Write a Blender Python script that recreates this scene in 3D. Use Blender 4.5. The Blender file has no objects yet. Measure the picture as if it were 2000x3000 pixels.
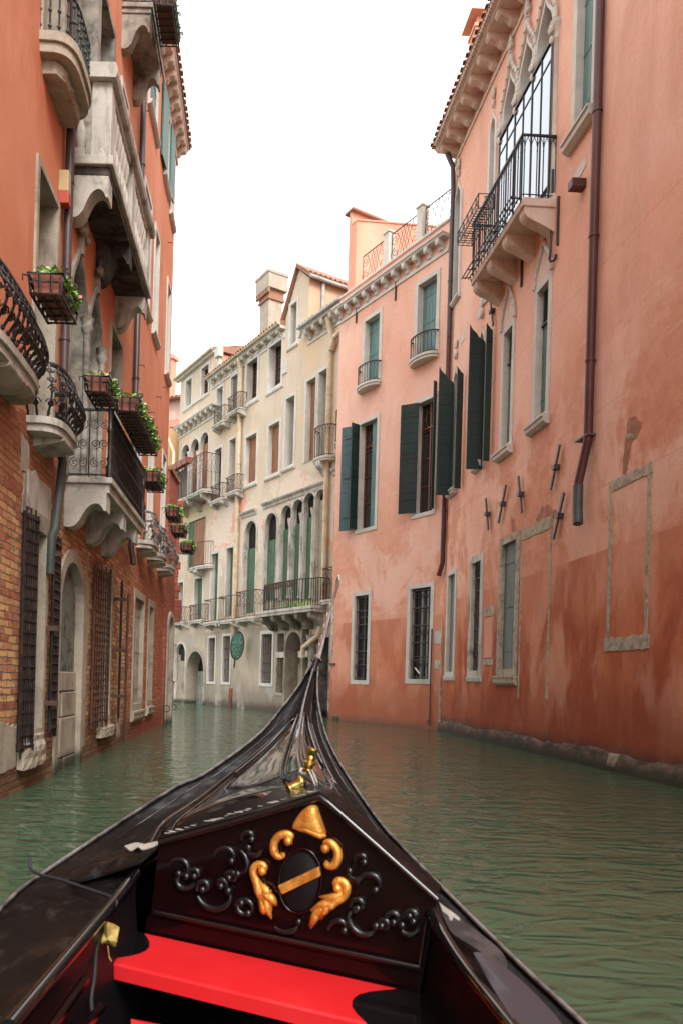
import bpy, bmesh, math, random
from mathutils import Vector, Matrix
from mathutils.geometry import tessellate_polygon
random.seed(7)
R = math.radians
SC = bpy.context.scene
COL = SC.collection
# ------------------------------------------------------------------ camera, sky, sun, exposure
FPX, CX, CY, ROLL, CAMH = 2200.0, 760.0, 1992.0, 0.028, 1.30
cam = bpy.data.cameras.new('camera'); camo = bpy.data.objects.new('camera', cam); COL.objects.link(camo)
cam.sensor_fit = 'VERTICAL'; cam.sensor_height = 36.0; cam.sensor_width = 24.0
cam.lens = FPX/3000*36.0
cam.shift_x = (1000-CX)/3000; cam.shift_y = (CY-1500)/3000
cam.clip_end = 500; cam.clip_start = 0.05
camo.location = (0, 0, CAMH)
camo.rotation_mode = 'XYZ'
camo.matrix_world = Matrix.Translation((0, 0, CAMH)) @ Matrix.Rotation(R(90), 4, 'X') @ Matrix.Rotation(ROLL, 4, 'Z')
cam.dof.use_dof = True; cam.dof.focus_distance = 14.0; cam.dof.aperture_fstop = 6.3
SC.camera = camo
SUN_EL, SUN_AZ = R(46), R(158)
w = bpy.data.worlds.new('World'); SC.world = w; w.use_nodes = True
nt = w.node_tree; bg = nt.nodes['Background']
sky = nt.nodes.new('ShaderNodeTexSky'); sky.sky_type = 'NISHITA'; sky.sun_disc = False
sky.sun_elevation = SUN_EL; sky.sun_rotation = SUN_AZ
sky.air_density = 1.0; sky.dust_density = 5.0; sky.ozone_density = 1.0
hs = nt.nodes.new('ShaderNodeHueSaturation'); hs.inputs['Saturation'].default_value = 0.10; hs.inputs['Value'].default_value = 1.35
mxs = nt.nodes.new('ShaderNodeMixRGB'); mxs.inputs[0].default_value = 0.65; mxs.inputs[2].default_value = (10.6, 10.5, 10.4, 1)
nt.links.new(sky.outputs[0], hs.inputs['Color']); nt.links.new(hs.outputs[0], mxs.inputs[1]); nt.links.new(mxs.outputs[0], bg.inputs[0])
bg.inputs[1].default_value = 0.15
sl = bpy.data.lights.new('sun', 'SUN'); sl.energy = 1.5; sl.angle = R(22); sl.color = (1, .97, .93)
so = bpy.data.objects.new('sun', sl); COL.objects.link(so)
dv = Vector((math.sin(SUN_AZ)*math.cos(SUN_EL), math.cos(SUN_AZ)*math.cos(SUN_EL), math.sin(SUN_EL)))
so.rotation_euler = dv.to_track_quat('Z', 'Y').to_euler(); so.location = (0, 0, 40)
SC.view_settings.view_transform = 'Standard'; SC.view_settings.look = 'None'
SC.view_settings.exposure = 0.82; SC.view_settings.gamma = 1.0
SC.render.engine = 'CYCLES'
SC.cycles.max_bounces = 8; SC.cycles.diffuse_bounces = 6

# ------------------------------------------------------------------ node helpers and materials
class NT:
    def __init__(s, name, rough=.8, spec=.3):
        s.m = bpy.data.materials.new(name); s.m.use_nodes = True
        s.t = s.m.node_tree; s.b = s.t.nodes['Principled BSDF']
        s.b.inputs['Roughness'].default_value = rough
        s.b.inputs['Specular IOR Level'].default_value = spec
        s.pos = s.t.nodes.new('ShaderNodeNewGeometry').outputs['Position']
    def n(s, typ, **kw):
        x = s.t.nodes.new(typ)
        for k, v in kw.items(): setattr(x, k, v)
        return x
    def put(s, inp, v):
        if hasattr(v, 'is_output') or hasattr(v, 'links'): s.t.links.new(v, inp)
        else:
            if isinstance(v, (tuple, list)) and len(v) == 3 and inp.type == 'RGBA': v = (*v, 1)
            inp.default_value = v
    def scale(s, sc, vec=None, add=(0, 0, 0)):
        x = s.n('ShaderNodeMapping'); s.put(x.inputs['Vector'], vec or s.pos)
        x.inputs['Scale'].default_value = sc; x.inputs['Location'].default_value = add
        return x.outputs[0]
    def noise(s, sc=(1, 1, 1), detail=4, rough=.6, vec=None, dist=0, add=(0, 0, 0)):
        x = s.n('ShaderNodeTexNoise'); x.inputs['Scale'].default_value = 1; x.inputs['Detail'].default_value = detail
        x.inputs['Roughness'].default_value = rough; x.inputs['Distortion'].default_value = dist
        if not isinstance(sc, tuple): sc = (sc, sc, sc)
        s.put(x.inputs['Vector'], s.scale(sc, vec, add)); return x.outputs[0]
    def ramp(s, v, a, b, lo=0.0, hi=1.0):
        x = s.n('ShaderNodeMapRange'); x.interpolation_type = 'SMOOTHSTEP'
        s.put(x.inputs[0], v); s.put(x.inputs[1], a); s.put(x.inputs[2], b); x.inputs[3].default_value = lo; x.inputs[4].default_value = hi
        return x.outputs[0]
    def mix(s, f, a, b, mode='MIX'):
        x = s.n('ShaderNodeMixRGB', blend_type=mode); s.put(x.inputs[0], f); s.put(x.inputs[1], a); s.put(x.inputs[2], b); return x.outputs[0]
    def math(s, op, a, b=0.0):
        x = s.n('ShaderNodeMath', operation=op); s.put(x.inputs[0], a); s.put(x.inputs[1], b); return x.outputs[0]
    def sep(s):
        x = s.n('ShaderNodeSeparateXYZ'); s.put(x.inputs[0], s.pos); return x.outputs
    def along(s, d):     # coordinates (along the wall, height, 0) for courses of brick
        o = s.sep()
        a = s.math('ADD', s.math('MULTIPLY', o[0], d[0]), s.math('MULTIPLY', o[1], d[1]))
        c = s.n('ShaderNodeCombineXYZ'); s.put(c.inputs[0], a); s.put(c.inputs[1], o[2]); return c.outputs[0]
    def bump(s, h, strength=.3, dist=.02, prev=None):
        x = s.n('ShaderNodeBump'); x.inputs['Strength'].default_value = strength; x.inputs['Distance'].default_value = dist
        s.put(x.inputs['Height'], h)
        if prev is not None: s.put(x.inputs['Normal'], prev)
        return x.outputs[0]
    def col(s, c): s.put(s.b.inputs['Base Color'], c); return s
    def nor(s, c): s.put(s.b.inputs['Normal'], c); return s
    def rou(s, c): s.put(s.b.inputs['Roughness'], c); return s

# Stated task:
Copy the whole of the material above exactly, but not its images.

# Task answer:
Write a Blender Python script that recreates this scene in 3D. Use Blender 4.5. The Blender file has no objects yet. Measure the picture as if it were 2000x3000 pixels.
import bpy, bmesh, math, random
from mathutils import Vector, Matrix
from mathutils.geometry import tessellate_polygon
random.seed(7)
R = math.radians
SC = bpy.context.scene
COL = SC.collection
# ------------------------------------------------------------------ camera, sky, sun, exposure
FPX, CX, CY, ROLL, CAMH = 2200.0, 760.0, 1992.0, 0.028, 1.30
cam = bpy.data.cameras.new('camera'); camo = bpy.data.objects.new('camera', cam); COL.objects.link(camo)
cam.sensor_fit = 'VERTICAL'; cam.sensor_height = 36.0; cam.sensor_width = 24.0
cam.lens = FPX/3000*36.0
cam.shift_x = (1000-CX)/3000; cam.shift_y = (CY-1500)/3000
cam.clip_end = 500; cam.clip_start = 0.05
camo.location = (0, 0, CAMH)
camo.rotation_mode = 'XYZ'
camo.matrix_world = Matrix.Translation((0, 0, CAMH)) @ Matrix.Rotation(R(90), 4, 'X') @ Matrix.Rotation(ROLL, 4, 'Z')
cam.dof.use_dof = True; cam.dof.focus_distance = 14.0; cam.dof.aperture_fstop = 6.3
SC.camera = camo
SUN_EL, SUN_AZ = R(46), R(158)
w = bpy.data.worlds.new('World'); SC.world = w; w.use_nodes = True
nt = w.node_tree; bg = nt.nodes['Background']
sky = nt.nodes.new('ShaderNodeTexSky'); sky.sky_type = 'NISHITA'; sky.sun_disc = False
sky.sun_elevation = SUN_EL; sky.sun_rotation = SUN_AZ
sky.air_density = 1.0; sky.dust_density = 5.0; sky.ozone_density = 1.0
hs = nt.nodes.new('ShaderNodeHueSaturation'); hs.inputs['Saturation'].default_value = 0.10; hs.inputs['Value'].default_value = 1.35
mxs = nt.nodes.new('ShaderNodeMixRGB'); mxs.inputs[0].default_value = 0.65; mxs.inputs[2].default_value = (10.6, 10.5, 10.4, 1)
nt.links.new(sky.outputs[0], hs.inputs['Color']); nt.links.new(hs.outputs[0], mxs.inputs[1]); nt.links.new(mxs.outputs[0], bg.inputs[0])
bg.inputs[1].default_value = 0.15
sl = bpy.data.lights.new('sun', 'SUN'); sl.energy = 1.5; sl.angle = R(22); sl.color = (1, .97, .93)
so = bpy.data.objects.new('sun', sl); COL.objects.link(so)
dv = Vector((math.sin(SUN_AZ)*math.cos(SUN_EL), math.cos(SUN_AZ)*math.cos(SUN_EL), math.sin(SUN_EL)))
so.rotation_euler = dv.to_track_quat('Z', 'Y').to_euler(); so.location = (0, 0, 40)
SC.view_settings.view_transform = 'Standard'; SC.view_settings.look = 'None'
SC.view_settings.exposure = 0.82; SC.view_settings.gamma = 1.0
SC.render.engine = 'CYCLES'
SC.cycles.max_bounces = 8; SC.cycles.diffuse_bounces = 6

# ------------------------------------------------------------------ node helpers and materials
class NT:
    def __init__(s, name, rough=.8, spec=.3):
        s.m = bpy.data.materials.new(name); s.m.use_nodes = True
        s.t = s.m.node_tree; s.b = s.t.nodes['Principled BSDF']
        s.b.inputs['Roughness'].default_value = rough
        s.b.inputs['Specular IOR Level'].default_value = spec
        s.pos = s.t.nodes.new('ShaderNodeNewGeometry').outputs['Position']
    def n(s, typ, **kw):
        x = s.t.nodes.new(typ)
        for k, v in kw.items(): setattr(x, k, v)
        return x
    def put(s, inp, v):
        if hasattr(v, 'is_output') or hasattr(v, 'links'): s.t.links.new(v, inp)
        else:
            if isinstance(v, (tuple, list)) and len(v) == 3 and inp.type == 'RGBA': v = (*v, 1)
            inp.default_value = v
    def scale(s, sc, vec=None, add=(0, 0, 0)):
        x = s.n('ShaderNodeMapping'); s.put(x.inputs['Vector'], vec or s.pos)
        x.inputs['Scale'].default_value = sc; x.inputs['Location'].default_value = add
        return x.outputs[0]
    def noise(s, sc=(1, 1, 1), detail=4, rough=.6, vec=None, dist=0, add=(0, 0, 0)):
        x = s.n('ShaderNodeTexNoise'); x.inputs['Scale'].default_value = 1; x.inputs['Detail'].default_value = detail
        x.inputs['Roughness'].default_value = rough; x.inputs['Distortion'].default_value = dist
        if not isinstance(sc, tuple): sc = (sc, sc, sc)
        s.put(x.inputs['Vector'], s.scale(sc, vec, add)); return x.outputs[0]
    def ramp(s, v, a, b, lo=0.0, hi=1.0):
        x = s.n('ShaderNodeMapRange'); x.interpolation_type = 'SMOOTHSTEP'
        s.put(x.inputs[0], v); s.put(x.inputs[1], a); s.put(x.inputs[2], b); x.inputs[3].default_value = lo; x.inputs[4].default_value = hi
        return x.outputs[0]
    def mix(s, f, a, b, mode='MIX'):
        x = s.n('ShaderNodeMixRGB', blend_type=mode); s.put(x.inputs[0], f); s.put(x.inputs[1], a); s.put(x.inputs[2], b); return x.outputs[0]
    def math(s, op, a, b=0.0):
        x = s.n('ShaderNodeMath', operation=op); s.put(x.inputs[0], a); s.put(x.inputs[1], b); return x.outputs[0]
    def sep(s):
        x = s.n('ShaderNodeSeparateXYZ'); s.put(x.inputs[0], s.pos); return x.outputs
    def along(s, d):     # coordinates (along the wall, height, 0) for courses of brick
        o = s.sep()
        a = s.math('ADD', s.math('MULTIPLY', o[0], d[0]), s.math('MULTIPLY', o[1], d[1]))
        c = s.n('ShaderNodeCombineXYZ'); s.put(c.inputs[0], a); s.put(c.inputs[1], o[2]); return c.outputs[0]
    def bump(s, h, strength=.3, dist=.02, prev=None):
        x = s.n('ShaderNodeBump'); x.inputs['Strength'].default_value = strength; x.inputs['Distance'].default_value = dist
        s.put(x.inputs['Height'], h)
        if prev is not None: s.put(x.inputs['Normal'], prev)
        return x.outputs[0]
    def col(s, c): s.put(s.b.inputs['Base Color'], c); return s
    def nor(s, c): s.put(s.b.inputs['Normal'], c); return s
    def rou(s, c): s.put(s.b.inputs['Roughness'], c); return s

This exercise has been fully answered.